** Begin SOURCE DATA **
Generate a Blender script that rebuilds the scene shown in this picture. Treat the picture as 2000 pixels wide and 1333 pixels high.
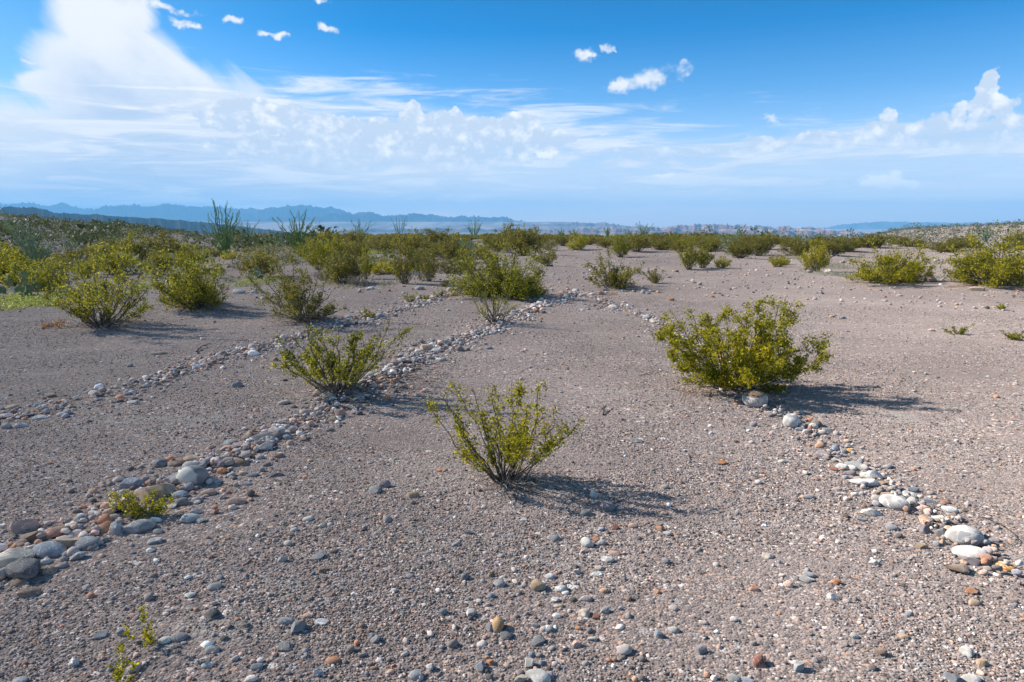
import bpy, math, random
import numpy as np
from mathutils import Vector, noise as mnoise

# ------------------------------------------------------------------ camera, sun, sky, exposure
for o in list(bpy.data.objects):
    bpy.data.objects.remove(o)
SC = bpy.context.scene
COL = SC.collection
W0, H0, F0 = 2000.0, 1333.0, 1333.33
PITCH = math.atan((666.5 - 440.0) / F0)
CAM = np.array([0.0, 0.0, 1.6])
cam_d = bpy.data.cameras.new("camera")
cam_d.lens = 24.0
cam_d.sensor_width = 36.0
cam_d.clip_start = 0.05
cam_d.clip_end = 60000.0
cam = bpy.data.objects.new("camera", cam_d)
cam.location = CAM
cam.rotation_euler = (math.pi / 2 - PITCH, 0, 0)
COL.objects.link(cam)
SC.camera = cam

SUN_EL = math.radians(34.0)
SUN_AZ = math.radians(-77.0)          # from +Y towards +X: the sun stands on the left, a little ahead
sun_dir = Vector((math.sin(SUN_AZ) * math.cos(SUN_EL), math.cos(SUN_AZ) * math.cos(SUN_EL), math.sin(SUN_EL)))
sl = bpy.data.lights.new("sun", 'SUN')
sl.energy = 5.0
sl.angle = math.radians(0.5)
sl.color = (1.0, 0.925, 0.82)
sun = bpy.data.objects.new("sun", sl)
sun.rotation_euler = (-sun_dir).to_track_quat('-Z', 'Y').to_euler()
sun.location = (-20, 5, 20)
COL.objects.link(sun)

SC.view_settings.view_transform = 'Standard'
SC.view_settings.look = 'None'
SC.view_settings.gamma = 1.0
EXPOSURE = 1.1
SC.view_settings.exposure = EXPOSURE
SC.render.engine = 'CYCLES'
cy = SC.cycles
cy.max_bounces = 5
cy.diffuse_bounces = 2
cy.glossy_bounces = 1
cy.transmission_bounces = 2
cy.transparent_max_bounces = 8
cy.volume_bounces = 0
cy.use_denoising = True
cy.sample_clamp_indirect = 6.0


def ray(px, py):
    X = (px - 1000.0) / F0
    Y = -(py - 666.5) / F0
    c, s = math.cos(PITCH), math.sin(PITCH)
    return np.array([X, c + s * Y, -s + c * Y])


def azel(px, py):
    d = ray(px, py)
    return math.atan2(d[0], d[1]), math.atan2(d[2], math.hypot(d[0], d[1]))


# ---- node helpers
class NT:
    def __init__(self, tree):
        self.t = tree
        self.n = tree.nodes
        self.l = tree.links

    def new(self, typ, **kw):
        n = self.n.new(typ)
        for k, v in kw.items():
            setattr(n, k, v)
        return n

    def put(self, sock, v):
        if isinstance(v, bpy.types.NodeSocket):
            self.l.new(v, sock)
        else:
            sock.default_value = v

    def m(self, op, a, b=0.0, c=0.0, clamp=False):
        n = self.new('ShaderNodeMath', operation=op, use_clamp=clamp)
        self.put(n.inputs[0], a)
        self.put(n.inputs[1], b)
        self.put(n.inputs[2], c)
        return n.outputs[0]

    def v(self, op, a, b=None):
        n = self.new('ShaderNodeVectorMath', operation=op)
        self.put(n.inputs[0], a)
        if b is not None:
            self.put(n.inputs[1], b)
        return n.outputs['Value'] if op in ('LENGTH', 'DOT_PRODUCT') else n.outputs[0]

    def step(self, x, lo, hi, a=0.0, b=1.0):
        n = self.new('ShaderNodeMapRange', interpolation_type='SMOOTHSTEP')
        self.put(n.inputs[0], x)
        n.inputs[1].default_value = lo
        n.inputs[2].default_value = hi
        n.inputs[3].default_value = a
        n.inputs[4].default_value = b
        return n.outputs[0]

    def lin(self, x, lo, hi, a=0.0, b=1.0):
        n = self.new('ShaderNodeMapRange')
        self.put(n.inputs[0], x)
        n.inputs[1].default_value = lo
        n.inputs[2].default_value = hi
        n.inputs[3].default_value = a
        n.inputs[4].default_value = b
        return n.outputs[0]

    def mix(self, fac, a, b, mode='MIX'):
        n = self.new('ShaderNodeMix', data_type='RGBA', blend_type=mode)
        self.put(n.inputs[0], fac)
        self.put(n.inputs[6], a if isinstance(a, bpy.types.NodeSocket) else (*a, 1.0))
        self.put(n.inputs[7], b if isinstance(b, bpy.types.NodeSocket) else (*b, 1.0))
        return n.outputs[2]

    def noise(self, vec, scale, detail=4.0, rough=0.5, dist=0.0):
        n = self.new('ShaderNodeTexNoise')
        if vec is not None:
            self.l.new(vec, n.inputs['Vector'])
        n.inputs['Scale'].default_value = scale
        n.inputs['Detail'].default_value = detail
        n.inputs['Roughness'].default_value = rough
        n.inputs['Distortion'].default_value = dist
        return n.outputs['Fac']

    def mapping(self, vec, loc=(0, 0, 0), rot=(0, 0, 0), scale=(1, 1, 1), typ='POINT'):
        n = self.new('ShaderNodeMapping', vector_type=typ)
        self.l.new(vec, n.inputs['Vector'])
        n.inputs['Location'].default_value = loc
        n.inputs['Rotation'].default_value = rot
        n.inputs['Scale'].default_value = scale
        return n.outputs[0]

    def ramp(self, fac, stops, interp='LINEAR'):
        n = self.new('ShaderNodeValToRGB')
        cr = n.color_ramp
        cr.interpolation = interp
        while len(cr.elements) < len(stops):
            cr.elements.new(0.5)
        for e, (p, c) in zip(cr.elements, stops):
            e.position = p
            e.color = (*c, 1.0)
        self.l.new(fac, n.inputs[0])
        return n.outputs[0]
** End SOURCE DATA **
Write out each line again precisely as it appears, skipping every picture.

Generate a Blender script that rebuilds the scene shown in this picture. Treat the picture as 2000 pixels wide and 1333 pixels high.
import bpy, math, random
import numpy as np
from mathutils import Vector, noise as mnoise

# ------------------------------------------------------------------ camera, sun, sky, exposure
for o in list(bpy.data.objects):
    bpy.data.objects.remove(o)
SC = bpy.context.scene
COL = SC.collection
W0, H0, F0 = 2000.0, 1333.0, 1333.33
PITCH = math.atan((666.5 - 440.0) / F0)
CAM = np.array([0.0, 0.0, 1.6])
cam_d = bpy.data.cameras.new("camera")
cam_d.lens = 24.0
cam_d.sensor_width = 36.0
cam_d.clip_start = 0.05
cam_d.clip_end = 60000.0
cam = bpy.data.objects.new("camera", cam_d)
cam.location = CAM
cam.rotation_euler = (math.pi / 2 - PITCH, 0, 0)
COL.objects.link(cam)
SC.camera = cam

SUN_EL = math.radians(34.0)
SUN_AZ = math.radians(-77.0)          # from +Y towards +X: the sun stands on the left, a little ahead
sun_dir = Vector((math.sin(SUN_AZ) * math.cos(SUN_EL), math.cos(SUN_AZ) * math.cos(SUN_EL), math.sin(SUN_EL)))
sl = bpy.data.lights.new("sun", 'SUN')
sl.energy = 5.0
sl.angle = math.radians(0.5)
sl.color = (1.0, 0.925, 0.82)
sun = bpy.data.objects.new("sun", sl)
sun.rotation_euler = (-sun_dir).to_track_quat('-Z', 'Y').to_euler()
sun.location = (-20, 5, 20)
COL.objects.link(sun)

SC.view_settings.view_transform = 'Standard'
SC.view_settings.look = 'None'
SC.view_settings.gamma = 1.0
EXPOSURE = 1.1
SC.view_settings.exposure = EXPOSURE
SC.render.engine = 'CYCLES'
cy = SC.cycles
cy.max_bounces = 5
cy.diffuse_bounces = 2
cy.glossy_bounces = 1
cy.transmission_bounces = 2
cy.transparent_max_bounces = 8
cy.volume_bounces = 0
cy.use_denoising = True
cy.sample_clamp_indirect = 6.0


def ray(px, py):
    X = (px - 1000.0) / F0
    Y = -(py - 666.5) / F0
    c, s = math.cos(PITCH), math.sin(PITCH)
    return np.array([X, c + s * Y, -s + c * Y])


def azel(px, py):
    d = ray(px, py)
    return math.atan2(d[0], d[1]), math.atan2(d[2], math.hypot(d[0], d[1]))


# ---- node helpers
class NT:
    def __init__(self, tree):
        self.t = tree
        self.n = tree.nodes
        self.l = tree.links

    def new(self, typ, **kw):
        n = self.n.new(typ)
        for k, v in kw.items():
            setattr(n, k, v)
        return n

    def put(self, sock, v):
        if isinstance(v, bpy.types.NodeSocket):
            self.l.new(v, sock)
        else:
            sock.default_value = v

    def m(self, op, a, b=0.0, c=0.0, clamp=False):
        n = self.new('ShaderNodeMath', operation=op, use_clamp=clamp)
        self.put(n.inputs[0], a)
        self.put(n.inputs[1], b)
        self.put(n.inputs[2], c)
        return n.outputs[0]

    def v(self, op, a, b=None):
        n = self.new('ShaderNodeVectorMath', operation=op)
        self.put(n.inputs[0], a)
        if b is not None:
            self.put(n.inputs[1], b)
        return n.outputs['Value'] if op in ('LENGTH', 'DOT_PRODUCT') else n.outputs[0]

    def step(self, x, lo, hi, a=0.0, b=1.0):
        n = self.new('ShaderNodeMapRange', interpolation_type='SMOOTHSTEP')
        self.put(n.inputs[0], x)
        n.inputs[1].default_value = lo
        n.inputs[2].default_value = hi
        n.inputs[3].default_value = a
        n.inputs[4].default_value = b
        return n.outputs[0]

    def lin(self, x, lo, hi, a=0.0, b=1.0):
        n = self.new('ShaderNodeMapRange')
        self.put(n.inputs[0], x)
        n.inputs[1].default_value = lo
        n.inputs[2].default_value = hi
        n.inputs[3].default_value = a
        n.inputs[4].default_value = b
        return n.outputs[0]

    def mix(self, fac, a, b, mode='MIX'):
        n = self.new('ShaderNodeMix', data_type='RGBA', blend_type=mode)
        self.put(n.inputs[0], fac)
        self.put(n.inputs[6], a if isinstance(a, bpy.types.NodeSocket) else (*a, 1.0))
        self.put(n.inputs[7], b if isinstance(b, bpy.types.NodeSocket) else (*b, 1.0))
        return n.outputs[2]

    def noise(self, vec, scale, detail=4.0, rough=0.5, dist=0.0):
        n = self.new('ShaderNodeTexNoise')
        if vec is not None:
            self.l.new(vec, n.inputs['Vector'])
        n.inputs['Scale'].default_value = scale
        n.inputs['Detail'].default_value = detail
        n.inputs['Roughness'].default_value = rough
        n.inputs['Distortion'].default_value = dist
        return n.outputs['Fac']

    def mapping(self, vec, loc=(0, 0, 0), rot=(0, 0, 0), scale=(1, 1, 1), typ='POINT'):
        n = self.new('ShaderNodeMapping', vector_type=typ)
        self.l.new(vec, n.inputs['Vector'])
        n.inputs['Location'].default_value = loc
        n.inputs['Rotation'].default_value = rot
        n.inputs['Scale'].default_value = scale
        return n.outputs[0]

    def ramp(self, fac, stops, interp='LINEAR'):
        n = self.new('ShaderNodeValToRGB')
        cr = n.color_ramp
        cr.interpolation = interp
        while len(cr.elements) < len(stops):
            cr.elements.new(0.5)
        for e, (p, c) in zip(cr.elements, stops):
            e.position = p
            e.color = (*c, 1.0)
        self.l.new(fac, n.inputs[0])
        return n.outputs[0]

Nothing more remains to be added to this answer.